As coisas acontecem, em geral, sem muita lógica. Filósofos, religiosos, psicanalistas e cientistas frequentemente ba­tem nessa tecla. Não apenas o tempo é uma construção mental e arbitrária, mas a noção linear da nossa vida, com os acontecimentos se sucedendo um depois do outro, é facilmente traída pela nossa memória – seletiva, orgulhosa e fantasiosa.

Mesmo que possamos confiar em registros históricos e fotos, nossa interpretação deles muda, e assim mudam seus significados. Viver, em resumo, é uma bagunça, e uma das poucas forças capazes de acomodar o caos é a palavra escrita. Pontos, vírgulas, sentenças, espaços, linhas, parágrafos. Nada disso existe fora do papel.

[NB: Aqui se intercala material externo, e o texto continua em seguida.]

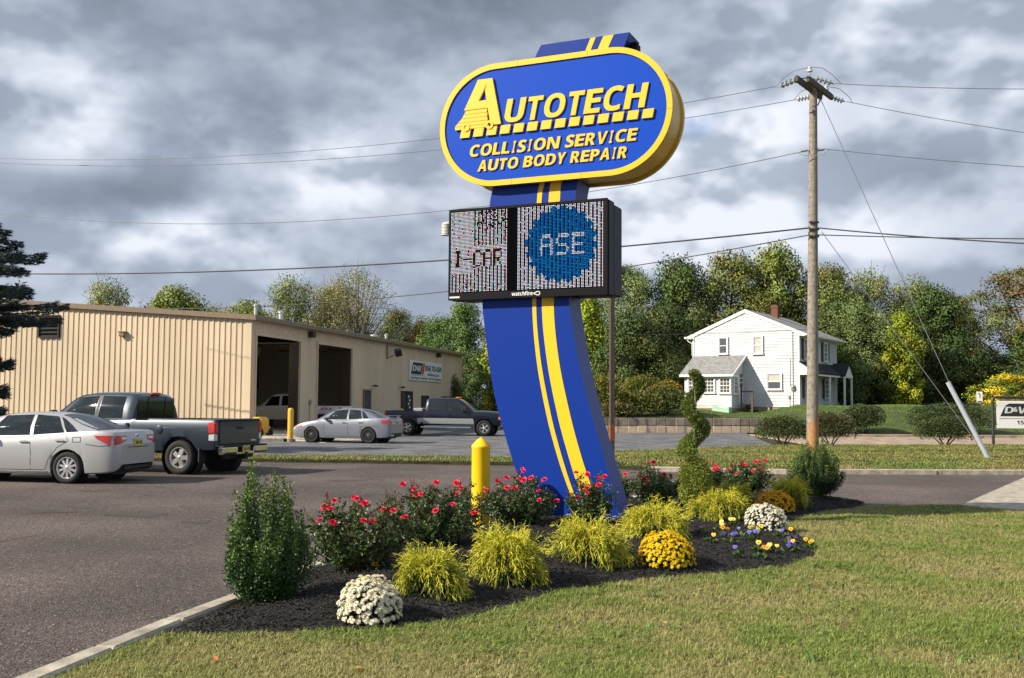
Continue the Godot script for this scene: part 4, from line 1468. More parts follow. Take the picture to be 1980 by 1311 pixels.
# ---------------------------------------------------------------- vehicles
# A body is a loft of cross sections; windows, lamps and seams are patches laid a few millimetres over it.
class Shell:
	var body := []        # stations [x, y bottom, y top, half width, bed depth (or minus crown)]
	var cab := []         # stations [x, y belt, y roof, half width at belt, half width at roof]
	var axles := [0.0, 2.7]
	var arch := 0.38
	var wr := 0.33

	func at(list: Array, x: float) -> Array:
		var n := list.size()
		if x <= list[0][0]:
			return list[0]
		for i in n - 1:
			if x <= list[i + 1][0]:
				var a: Array = list[i]
				var b: Array = list[i + 1]
				var t: float = (x - a[0]) / (b[0] - a[0])
				var out := [x]
				for k in range(1, a.size()):
					var p: float = list[maxi(i - 1, 0)][k]
					var q: float = list[mini(i + 2, n - 1)][k]
					var d: float = b[0] - a[0]
					var ma: float = (b[k] - p) / maxf(b[0] - list[maxi(i - 1, 0)][0], 0.01) * d
					var mb: float = (q - a[k]) / maxf(list[mini(i + 2, n - 1)][0] - a[0], 0.01) * d
					var lim: float = absf(b[k] - a[k]) * 1.5 + 0.0001
					ma = clampf(ma, -lim, lim)
					mb = clampf(mb, -lim, lim)
					out.append((2 * t * t * t - 3 * t * t + 1) * a[k] + (t * t * t - 2 * t * t + t) * ma + (3 * t * t - 2 * t * t * t) * b[k] + (t * t * t - t * t) * mb)
				return out
		return list[-1]

	func half(x: float) -> PackedVector2Array:       # (z, y) from sill to centre line
		var s := at(body, x)
		var yb: float = s[1]
		var yt: float = s[2]
		var w: float = s[3]
		var h := yt - yb
		var low := yb
		for a in axles:
			var d: float = absf(x - a)
			if d < arch:
				low = maxf(low, wr + sqrt(arch * arch - d * d))
		var p := PackedVector2Array()
		var zf := [0.88, 0.94, 0.974, 0.998, 1.0, 0.985, 0.945]
		var yf := [0.0, 0.03, 0.18, 0.45, 0.70, 0.90, 1.0]
		for i in 7:
			p.append(Vector2(w * zf[i], maxf(yb + h * yf[i], minf(low, yt - 0.02 + 0.003 * i))))
		if s[4] > 0.0:
			p.append(Vector2(w * 0.86, yt))
			p.append(Vector2(w * 0.845, yt - s[4]))
			p.append(Vector2(0, yt - s[4]))
		else:
			p.append(Vector2(w * 0.78, yt - s[4] * 0.55))
			p.append(Vector2(w * 0.42, yt - s[4] * 0.9))
			p.append(Vector2(0, yt - s[4]))
		return p

	func cab_half(x: float) -> PackedVector2Array:
		var s := at(cab, x)
		var k := clampf((s[2] - s[1]) / 0.3, 0.02, 1.0)
		var p := PackedVector2Array()
		p.append(Vector2(s[3], s[1] - 0.06))
		p.append(Vector2(s[3] * 0.995, s[1]))
		p.append(Vector2(lerpf(s[3], s[4], 0.45) + 0.02 * k, lerpf(s[1], s[2] - 0.08 * k, 0.5)))
		p.append(Vector2(s[4], s[2] - 0.085 * k))
		p.append(Vector2(s[4] * 0.93, s[2] - 0.03 * k))
		p.append(Vector2(s[4] * 0.6, s[2] - 0.006 * k))
		p.append(Vector2(0, s[2] + 0.008 * k))
		return p

	func ring(h: PackedVector2Array, x: float) -> PackedVector3Array:
		var r := PackedVector3Array()
		for i in h.size():
			r.append(Vector3(x, h[i].y, -h[i].x))
		for i in range(h.size() - 2, -1, -1):
			r.append(Vector3(x, h[i].y, h[i].x))
		return r

	func body_mesh() -> ArrayMesh:
		var xs := []
		for s in body:
			xs.append(s[0])
		var x: float = body[0][0] + 0.12
		while x < body[-1][0]:
			xs.append(x)
			x += 0.22
		for a in axles:
			for k in [1.0, 0.985, 0.93, 0.82, 0.65, 0.45, 0.22, 0.0]:
				xs.append(a + arch * k)
				xs.append(a - arch * k)
		xs.sort()
		var rings := []
		var last := -1e9
		for q in xs:
			if q - last > 0.004 and q <= body[-1][0]:
				rings.append(ring(half(q), q))
				last = q
		var m := MB.new()
		m.loft(rings, false, false, 0.72)
		m.fan(rings[0], false)
		m.fan(rings[-1], true)
		return m.mesh()

	func cab_mesh() -> ArrayMesh:
		var rings := []
		var x: float = cab[0][0]
		while x < cab[-1][0] + 0.001:
			rings.append(ring(cab_half(x), x))
			x += (cab[-1][0] - cab[0][0]) / 30.0
		var m := MB.new()
		m.loft(rings, false, false, 0.6)
		m.fan(rings[0], false)
		m.fan(rings[-1], true)
		return m.mesh()

	func z_at(h: PackedVector2Array, y: float) -> float:
		for i in h.size() - 1:
			if y <= h[i + 1].y and h[i + 1].y > h[i].y:
				return lerpf(h[i].x, h[i + 1].x, clampf((y - h[i].y) / (h[i + 1].y - h[i].y), 0, 1))
		return -1.0

	func y_top(h: PackedVector2Array, z: float) -> float:
		for i in range(h.size() - 1, 0, -1):
			if absf(z) <= h[i - 1].x:
				return lerpf(h[i].y, h[i - 1].y, (absf(z) - h[i].x) / maxf(h[i - 1].x - h[i].x, 0.001))
		return h[0].y

	func grid(m: MB, pts: Array, thick: Vector3):        # pts[row][col]; a thin shell that stands off by its rim
		var rings := []
		for r in pts:
			rings.append(PackedVector3Array(r))
		var f: bool = ((rings[1][1] - rings[0][0]).cross(rings[1][0] - rings[0][1])).dot(thick) < 0.0
		m.loft(rings, false, f)
		var rim := PackedVector3Array()
		var n := rings.size() - 1
		var k: int = rings[0].size() - 1
		for i in k:
			rim.append(rings[0][i])
		for i in n:
			rim.append(rings[i][k])
		for i in range(k, 0, -1):
			rim.append(rings[n][i])
		for i in range(n, 0, -1):
			rim.append(rings[i][0])
		for i in rim.size():
			var a := rim[i]
			var b := rim[(i + 1) % rim.size()]
			m.quad(a, b, b - thick, a - thick)

	# corners (x, y): lower rear, lower front, upper front, upper rear; side -1 left, 1 right
	func side(m: MB, c: Array, s: float, off: float, on_cab := false, n := 6):
		var pts := []
		for j in n + 1:
			var row := []
			for i in n + 1:
				var u := float(i) / n
				var v := float(j) / n
				var x := lerpf(lerpf(c[0][0], c[1][0], u), lerpf(c[3][0], c[2][0], u), v)
				var y := lerpf(lerpf(c[0][1], c[1][1], u), lerpf(c[3][1], c[2][1], u), v)
				var z := z_at(cab_half(x) if on_cab else half(x), y)
				row.append(Vector3(x, y, s * (z + off)))
			pts.append(row)
		grid(m, pts, Vector3(0, 0, s * (off + 0.006)))

	func end_x(y: float, z: float, front: bool) -> float:
		var k := 0
		var step := 0.01
		var x: float = body[-1][0] if front else body[0][0]
		while k < 60:
			var h := half(x)
			if y <= h[9].y + 0.001 and y <= at(body, x)[2] + 0.001 and z_at(h, y) >= absf(z) - 0.001:
				return x
			x += -step if front else step
			k += 1
		return x

	# corners (z, y): lower left, lower right, upper right, upper left
	func end(m: MB, c: Array, front: bool, off: float, n := 5):
		var pts := []
		var d := 1.0 if front else -1.0
		for j in n + 1:
			var row := []
			for i in n + 1:
				var u := float(i) / n
				var v := float(j) / n
				var z := lerpf(lerpf(c[0][0], c[1][0], u), lerpf(c[3][0], c[2][0], u), v)
				var y := lerpf(lerpf(c[0][1], c[1][1], u), lerpf(c[3][1], c[2][1], u), v)
				row.append(Vector3(end_x(y, z, front) + d * off, y, z))
			pts.append(row)
		grid(m, pts, Vector3(d * (off + 0.006), 0, 0))

	# glass over the sloping ends of the cab: corners (x, z) base pair then top pair
	func slope(m: MB, xb: float, zb: float, xt: float, zt: float, off: float, n := 8):
		var pts := []
		var o := Vector3(-off if xb < xt else off, off, 0) * 0.75
		for j in n + 1:
			var row := []
			var v := float(j) / n
			var x := lerpf(xb, xt, v)
			var w := lerpf(zb, zt, v)
			var h := cab_half(x)
			for i in n + 1:
				var z := lerpf(-w, w, float(i) / n)
				row.append(Vector3(x, y_top(h, z), z) + o)
			pts.append(row)
		grid(m, pts, o)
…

E tudo isso ajuda a colocar de pé um dos empreendimentos humanos mais duros: a construção de sentido.

2 . ESCREVER É ALQUIMIA AO ALCANCE DE TODOS.
 
Ninguém precisa ser escritor e nem mesmo escrever razoavelmente bem. No momento em que você bota a caneta no papel ou os dedos no teclado, pronto: está transformando o intangível em tangível. Pode ser o pior texto do mun­do, pode ser o e-mail mais mal escrito de todo o universo, pode ser uma trivial lista de supermercado. Mas você fez: sentimentos, sensações, ideias, conceitos, intenções – tudo agora está ancorado ao mundo material.
Parabenize-se. Não é qualquer um que pode fazer isso. Fantasmas, por mais inteligentes que sejam, não têm condi­ções de realizar este feito. Essa, aliás, é a nossa grande vantagem sobre Shakespeare. Ele pode ter sido brilhante, mas hoje não pode escrever nem um número de celular num papelzinho.

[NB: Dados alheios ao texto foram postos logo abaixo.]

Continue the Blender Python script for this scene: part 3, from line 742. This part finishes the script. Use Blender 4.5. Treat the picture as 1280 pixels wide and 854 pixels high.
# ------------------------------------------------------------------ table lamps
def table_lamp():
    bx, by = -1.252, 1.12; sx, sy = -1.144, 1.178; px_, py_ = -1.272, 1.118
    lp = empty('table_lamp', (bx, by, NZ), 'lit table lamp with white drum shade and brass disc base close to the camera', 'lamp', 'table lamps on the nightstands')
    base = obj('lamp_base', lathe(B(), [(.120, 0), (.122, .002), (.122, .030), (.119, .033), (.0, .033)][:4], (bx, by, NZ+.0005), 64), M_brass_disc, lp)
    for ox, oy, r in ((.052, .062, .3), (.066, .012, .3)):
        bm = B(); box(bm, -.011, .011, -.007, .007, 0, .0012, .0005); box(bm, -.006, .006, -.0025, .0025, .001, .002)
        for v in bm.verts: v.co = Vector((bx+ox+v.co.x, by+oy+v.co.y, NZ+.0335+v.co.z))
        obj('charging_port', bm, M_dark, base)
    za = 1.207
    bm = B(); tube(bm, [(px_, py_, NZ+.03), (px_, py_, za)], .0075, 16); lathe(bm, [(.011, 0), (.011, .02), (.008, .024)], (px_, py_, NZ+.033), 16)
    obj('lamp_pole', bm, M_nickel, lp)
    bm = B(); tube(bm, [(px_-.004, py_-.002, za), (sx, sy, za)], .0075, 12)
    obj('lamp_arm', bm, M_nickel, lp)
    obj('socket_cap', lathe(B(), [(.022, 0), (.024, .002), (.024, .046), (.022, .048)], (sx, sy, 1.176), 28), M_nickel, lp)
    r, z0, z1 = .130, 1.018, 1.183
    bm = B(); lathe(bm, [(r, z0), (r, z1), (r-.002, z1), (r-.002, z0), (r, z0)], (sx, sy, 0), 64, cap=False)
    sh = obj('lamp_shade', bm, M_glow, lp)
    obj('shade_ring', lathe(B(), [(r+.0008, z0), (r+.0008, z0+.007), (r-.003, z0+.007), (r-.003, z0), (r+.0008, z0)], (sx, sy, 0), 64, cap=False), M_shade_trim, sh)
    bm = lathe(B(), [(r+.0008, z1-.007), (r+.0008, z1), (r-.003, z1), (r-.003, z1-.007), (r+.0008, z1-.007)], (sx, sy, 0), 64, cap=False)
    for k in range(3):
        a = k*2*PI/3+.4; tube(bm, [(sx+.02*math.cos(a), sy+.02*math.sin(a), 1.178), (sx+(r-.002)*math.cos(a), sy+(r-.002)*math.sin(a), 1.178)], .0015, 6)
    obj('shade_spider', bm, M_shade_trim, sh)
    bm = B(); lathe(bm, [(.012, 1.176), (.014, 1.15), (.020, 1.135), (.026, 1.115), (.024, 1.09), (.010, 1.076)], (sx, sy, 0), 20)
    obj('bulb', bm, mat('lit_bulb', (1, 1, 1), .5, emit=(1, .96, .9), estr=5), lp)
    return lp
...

Um a zero para o analfabeto funcional em cima do cânone literário do passado.

3 . ESCREVER É INÚTIL.

Como as melhores brincadeiras, escrever não leva a lugar nenhum. Sim, eu declarei claramente no primeiro item que escrever é organizar a vida e no segundo que escrever é uma forma de magia. Mas é preciso admitir também que a or­ganização e a magia não resolvem questões básicas da vida, embora sejam excelentes ferramentas pra lidar com elas.

É curioso examinar a vida dos maiores escritores que o planeta Terra já produziu e ver que a maior parte deles, por mais genial que fosse ao produzir um texto, esteve metida em encrencas épicas na sua vida pessoal. Isso não tira o brilho e o efeito do que escreviam sobre as pessoas e a maravilhosa construção e troca de riquezas que a escrita deles permitiu. Mas diz algo sobre os limites da escrita.

Por fim, uma última nota: a escrita, por mais cortejada que seja por grandes mestres, tem alma ordinária. Ela vai com qual­quer um. O desenho é um pouco mais caprichoso e nunca deixaria – como a escrita – que um cara como eu, sem nenhuma grande realização no âmbito das letras, falasse dela com tanta intimidade, como se a conhecesse e dominasse tão bem.